Ce n’est plus la même main que je tiens maintenant. Elle est décharnée, raidie entre mes doigts. L’annulaire de la main droite reste recroquevillé, et je n’ose le déplier de crainte de blesser ce doigt, qui n’est plus qu’un morceau de branche presque mort. Tout son bras ne répond presque plus depuis cet accident cérébro-vasculaire d’il y a longtemps maintenant. Je devrais n’avoir aucune pitié de ce corps, anamorphose de ce qu’elle fut lorsqu’elle œuvrait à l’étouffement, à refaire de nous les fœtus desséchés qu’elle aurait portés autour de la taille comme trophées de sa capacité à tuer.
Elle n’a tué que N. qui a trouvé ainsi le moyen de s’échapper de son enfer. Je revis des scènes analogues.
Je ne pouvais plus rien dire à N., désormais hors de toute communication sur son lit d’hôpital. Le sang avait envahi l’ensemble de son crâne, noyant le cerveau à la manière d’une méduse lançant ses milliers de dards à l’assaut de tous ses sens. Il ne restait alors que le toucher, et je n’avais plus qu’à essayer de tenir sa main, saisir ses doigts fins et frêles dont la peau était d’une grande douceur.
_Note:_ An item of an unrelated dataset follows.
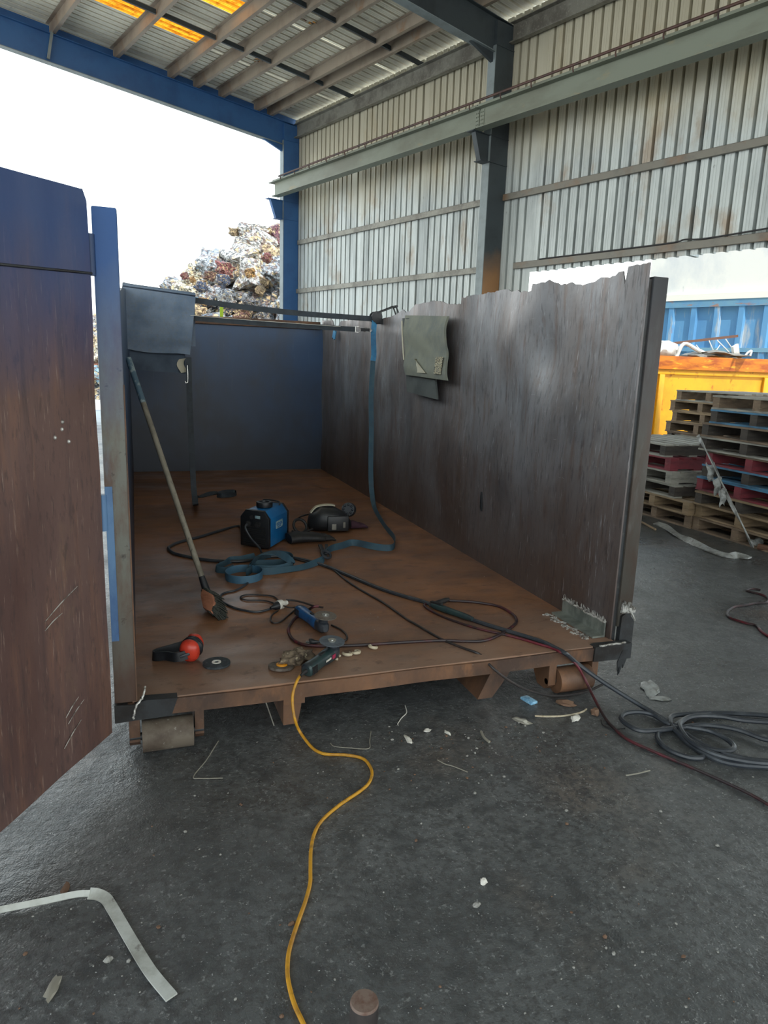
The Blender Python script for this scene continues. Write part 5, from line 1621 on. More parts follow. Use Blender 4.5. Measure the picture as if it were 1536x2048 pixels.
for c, r, mtl, lab, sd, fl, sq in (
        ((1.078, 2.58, 0.0), 0.028, 'white', 'long white sliver on the asphalt in front of the bin middle', 1, .3, (1.3, .4)),
        ((1.19, 2.632, 0.0), 0.017, 'white', 'white shard nearest the bin in the middle litter patch', 2, .4, (1, .7)),
        ((1.27, 2.591, 0.0), 0.018, 'white', 'thin white shard at the right of the middle litter patch', 3, .3, (1.2, .4)),
        ((1.907, 2.538, 0.0), 0.028, 'white', 'pale rectangular chunk in front of the right roller', 4, .4, (1.1, .7)),
        ((1.643, 2.583, 0.0), 0.034, 'wire', 'crumpled grey metal offcut left of the tan curved strip', 5, .4, (1.2, .5)),
        ((2.034, 2.562, 0.0), 0.026, 'chip_rust', 'small dark clump of dirt beside the red cable near the right roller', 6, .6, (1, .8)),
        ((1.952, 2.68, 0.0), 0.035, 'chip_rust', 'grey brown lump of dirt under the right roller', 7, .4, (1.3, .7)),
        ((2.483, 2.714, 0.0), 0.06, 'film', 'flat grey scrap of film on the asphalt right of the bin corner', 8, .12, (1.5, .7)),
        ((2.455, 2.606, 0.0), 0.04, 'film', 'smaller grey scrap of film on the asphalt right of the bin corner', 9, .12, (1.5, .6)),
        ((-0.253, 1.69, 0.0), 0.022, 'wire', 'crinkled grey film scrap on the asphalt at lower left', 10, .3, (1.5, .7)),
        ((-0.252, 2.061, 0.0), 0.022, 'chip_rust', 'brown leaf-like flake behind the pale bent bar', 11, .2, (.5, 1.3)),
        ((0.993, 1.706, 0.0), 0.012, 'white', 'white pebble on the open asphalt right of the yellow cord', 12, .8, (1, .9)),
        ((0.928, 1.626, 0.0), 0.012, 'chip', 'grey pebble on the open asphalt just below the white pebble', 13, .5, (1, .7)),
        ((0.377, 1.72, 0.0), 0.010, 'chip_rust', 'tiny rusty flake touching the left of the yellow cord', 14, .6, (.6, 1.2)),
        ((-0.121, 1.743, 0.0), 0.011, 'chip', 'small pale pebble left of the bent bar end', 15, .6, (1, .9)),
        ((2.234, 2.266, 0.0), 0.0, 'chip', '', 0, 0, (1, 1))):
    if r:
        lump('litter_piece', c, r, mtl, lab, 'litter', sd, fl, 2, 0.5, sq)

random.seed(21)
CH = [(1.359, 2.364, 0.0), (1.402, 2.383, 0.0), (1.218, 1.349, 0.0), (1.049, 2.585, 0.0), (1.314, 2.406, 0.0), (1.251, 1.298, 0.0), (0.005, 2.294, 0.0), (1.029, 1.322, 0.0), (-0.23, 1.969, 0.0), (0.876, 2.264, 0.0), (1.294, 1.967, 0.0), (0.915, 2.037, 0.0), (0.706, 1.398, 0.0), (0.756, 1.912, -0.0), (0.674, 2.355, 0.0), (1.265, 2.539, 0.0), (1.124, 2.633, 0.0), (0.696, 2.035, 0.0), (0.006, 2.14, -0.0), (1.132, 2.634, 0.0), (2.351, 2.223, 0.0), (2.144, 2.048, 0.0), (1.162, 2.257, 0.0), (0.113, 2.229, 0.0), (1.148, 2.512, 0.0), (1.292, 1.15, 0.0), (2.47, 2.144, 0.0), (1.646, 2.446, 0.0), (2.338, 1.921, 0.0), (0.281, 2.414, 0.0), (1.595, 2.373, 0.0), (0.444, 2.747, 0.0), (1.304, 2.238, 0.0), (0.632, 2.28, 0.0), (1.336, 2.436, 0.0), (-0.113, 2.835, -0.0), (1.42, 1.882, -0.0), (0.845, 2.666, 0.0), (2.502, 2.012, 0.0), (1.156, 2.498, 0.0), (1.465, 1.95, 0.0), (0.953, 2.549, 0.0), (1.182, 2.403, 0.0), (1.336, 2.541, 0.0), (1.537, 2.513, 0.0), (0.379, 1.485, 0.0), (1.21, 1.372, 0.0), (1.643, 2.551, 0.0), (1.318, 1.168, 0.0), (1.416, 1.556, 0.0), (1.307, 1.973, 0.0), (2.354, 2.046, 0.0), (1.635, 1.321, 0.0), (1.34, 2.524, 0.0), (1.454, 2.338, 0.0), (1.08, 2.719, 0.0), (2.04, 1.844, 0.0), (1.258, 2.506, 0.0), (-0.158, 1.737, 0.0), (1.546, 1.488, 0.0), (0.011, 1.822, 0.0), (1.629, 2.584, 0.0), (1.035, 2.671, 0.0), (1.199, 2.246, 0.0), (2.217, 2.05, 0.0), (1.017, 2.608, 0.0), (0.319, 2.327, 0.0), (0.447, 1.502, 0.0), (-0.246, 1.699, 0.0), (0.978, 2.295, 0.0), (2.55, 2.347, 0.0), (-0.035, 2.587, 0.0), (1.731, 2.173, 0.0), (1.66, 2.408, 0.0), (0.982, 2.628, 0.0), (0.878, 2.471, 0.0), (1.404, 2.588, 0.0), (1.726, 1.34, -0.0), (1.069, 1.97, 0.0), (0.497, 1.439, 0.0), (0.715, 2.384, 0.0), (0.345, 1.728, 0.0), (1.311, 2.432, 0.0), (-0.041, 1.617, 0.0), (2.124, 2.255, 0.0), (-0.234, 2.228, 0.0), (-0.034, 1.855, 0.0), (1.19, 2.479, 0.0), (1.691, 2.473, 0.0), (1.124, 1.205, 0.0), (1.02, 2.665, 0.0), (1.508, 1.263, 0.0), (-0.164, 1.898, 0.0), (1.192, 1.516, 0.0), (0.189, 1.522, 0.0), (1.805, 1.843, 0.0), (0.316, 2.334, 0.0), (0.498, 2.009, -0.0), (0.215, 2.079, 0.0), (1.256, 2.311, 0.0), (1.048, 1.896, 0.0), (1.228, 2.203, 0.0), (1.96, 2.378, 0.0), (1.054, 1.976, 0.0), (1.165, 2.404, 0.0), (1.401, 1.279, 0.0), (1.178, 2.38, 0.0), (-0.068, 1.726, 0.0), (0.633, 1.355, 0.0), (1.091, 2.557, 0.0), (1.404, 2.422, 0.0), (1.784, 2.152, 0.0), (1.585, 2.578, 0.0), (0.837, 1.296, 0.0), (1.171, 1.591, -0.0), (1.186, 1.596, 0.0), (-0.085, 1.682, 0.0), (1.638, 2.604, 0.0), (0.152, 2.127, 0.0), (1.721, 1.749, 0.0), (-0.325, 1.658, 0.0), (1.348, 2.213, -0.0), (0.081, 1.934, 0.0), (2.433, 2.358, 0.0), (1.678, 1.266, 0.0), (1.863, 1.627, 0.0), (1.414, 1.484, 0.0), (-0.331, 1.971, 0.0), (1.531, 2.624, 0.0), (1.551, 2.563, 0.0), (1.469, 1.384, 0.0), (0.927, 1.707, 0.0), (0.483, 2.574, 0.0), (0.675, 1.761, -0.0), (0.161, 2.432, 0.0), (-0.15, 1.587, 0.0), (1.011, 2.605, 0.0), (0.92, 1.595, 0.0), (1.23, 2.547, 0.0), (1.617, 2.39, 0.0), (1.082, 1.342, 0.0), (0.933, 2.445, 0.0), (0.638, 2.449, 0.0), (1.758, 1.787, 0.0), (1.231, 1.407, 0.0), (1.976, 1.76, 0.0), (0.449, 1.735, 0.0), (0.266, 1.799, 0.0), (1.163, 2.524, 0.0), (0.982, 2.244, 0.0), (1.254, 2.569, 0.0), (-0.064, 2.71, 0.0), (1.589, 2.506, 0.0), (0.897, 2.384, 0.0), (0.526, 2.569, 0.0), (1.115, 2.237, 0.0), (1.423, 2.472, 0.0), (0.866, 1.326, 0.0), (1.341, 2.56, 0.0), (-0.333, 1.832, 0.0), (1.218, 2.462, 0.0), (0.796, 2.251, -0.0), (0.292, 1.438, 0.0), (1.184, 2.146, 0.0), (0.881, 1.261, 0.0), (1.597, 2.556, 0.0), (1.948, 2.098, 0.0), (1.327, 2.332, 0.0), (0.862, 1.956, 0.0), (1.301, 1.329, 0.0), (1.271, 2.394, 0.0), (1.101, 2.589, 0.0), (0.371, 2.101, 0.0), (2.129, 1.87, 0.0), (1.385, 2.471, 0.0), (1.254, 2.222, 0.0), (1.74, 1.497, 0.0), (1.007, 2.33, 0.0), (1.602, 2.378, 0.0), (1.806, 2.245, 0.0), (1.592, 2.343, 0.0), (0.66, 2.452, 0.0), (0.8, 2.759, 0.0), (2.445, 1.979, 0.0), (1.037, 2.716, 0.0), (1.683, 2.359, 0.0), (1.245, 2.375, 0.0), (1.654, 2.109, 0.0), (0.957, 2.383, 0.0), (1.425, 1.124, 0.0)]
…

A-t-elle senti quoi que ce soit que ce toucher tentait d’exprimer ? Je ne le saurai jamais. Elle est partie dans le sommeil de son corps au cours d’une nuit d’automne sans pitié.

2 commentaires:

Anonyme a dit…

"A-t-elle senti quoi que ce soit que ce toucher tentait d’exprimer ? "
Il faut en faire le pari, Céléos ; en tous cas, c'est ce que je choisis de faire...
Marie

Celeos a dit…

Merci Marie, c'est un pari que j'aimerais faire aussi.